Highlights
Germany's Ifo business climate index in June fell to a lower-than-expected 88.6 from May's 89.3. July's consensus is partial recovery to 89.0.
The Eurozone's M3 money supply data is expected to show the three-month moving average increased 1.9 percent in June following May's 1.3 percent rise that extended a trend of gains.
The Confederation of British Industry (CBI) monthly survey of the UK manufacturing sector is expected to show the orders balance is edging up a couple of percentage points to minus 16 percent in July.
US durable goods orders are forecast to rise 0.3 percent on the month in June following a slight 0.1 percent rise in May. Excluding transportation, orders are seen up 0.2 percent in June while core capital goods, which dropped a sharp 0.6 percent in May, are expected to recover only 0.2 percent.
US second-quarter GDP is expected to improve to 1.9 percent annualized growth versus first quarter growth of 1.4 percent. Personal consumption expenditures, after the first quarter's 1.5 percent rate, are expected to rise 1.9 percent.
The US goods deficit (Census basis) is expected to narrow by $1.4 billion to $98.0 billion in June after deepening by $1.2 billion in May to $99.4 billion.
New jobless claims for the July 20 week are expected to come in at 238,000 versus a jump to 243,000 from 223,000 in the prior week.
Wholesale inventories are expected to increase 0.2 percent in the advance report for June that would follow a sizable 0.6 percent build in May.

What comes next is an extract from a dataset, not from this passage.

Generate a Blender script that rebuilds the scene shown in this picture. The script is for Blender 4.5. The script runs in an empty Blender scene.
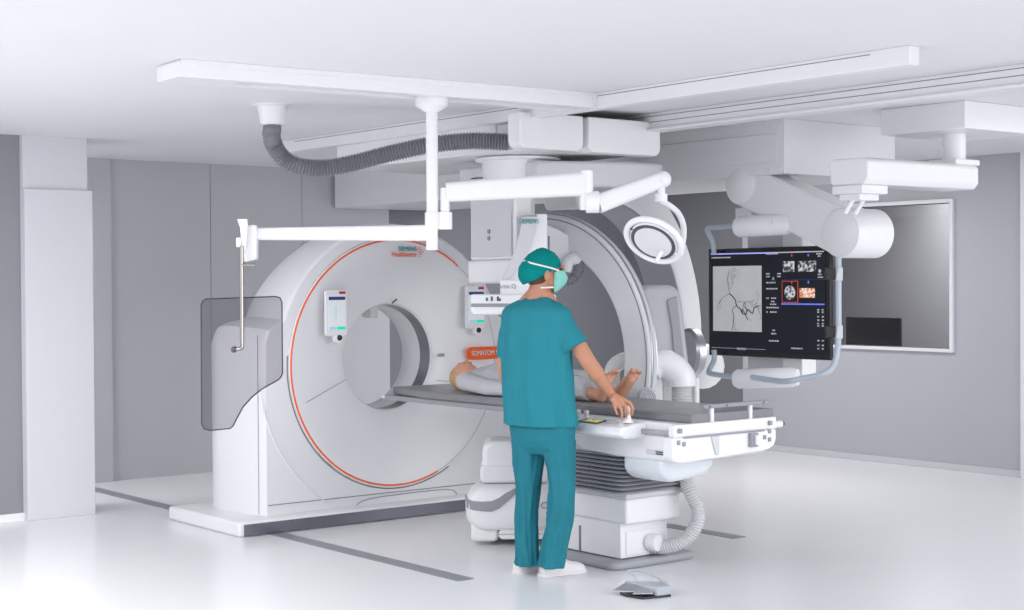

Consumer inflation in Tokyo, the leading indicator of the national average, is forecast to accelerate slightly in the core reading (only fresh food is excluded) in July on higher utility bills but decelerate when energy is also stripped out. The government has ended its 18-month campaign to contain utility prices with subsidies and the persistently weak yen is keeping import costs high. The core CPI (excluding fresh food), closely watched by the Bank of Japan, is expected to post a 2.2 percent increase on year after rising to 2.1 percent in June from 1.9 percent in May due to reduced energy subsidies. The year-over-year rise in the total CPI is forecast at 2.3 percent after rising at the same rate the previous month. The core-core CPI (excluding fresh food and energy) annual rate is seen at 1.6 percent, down from 1.8 percent, amid easing processed food price markups.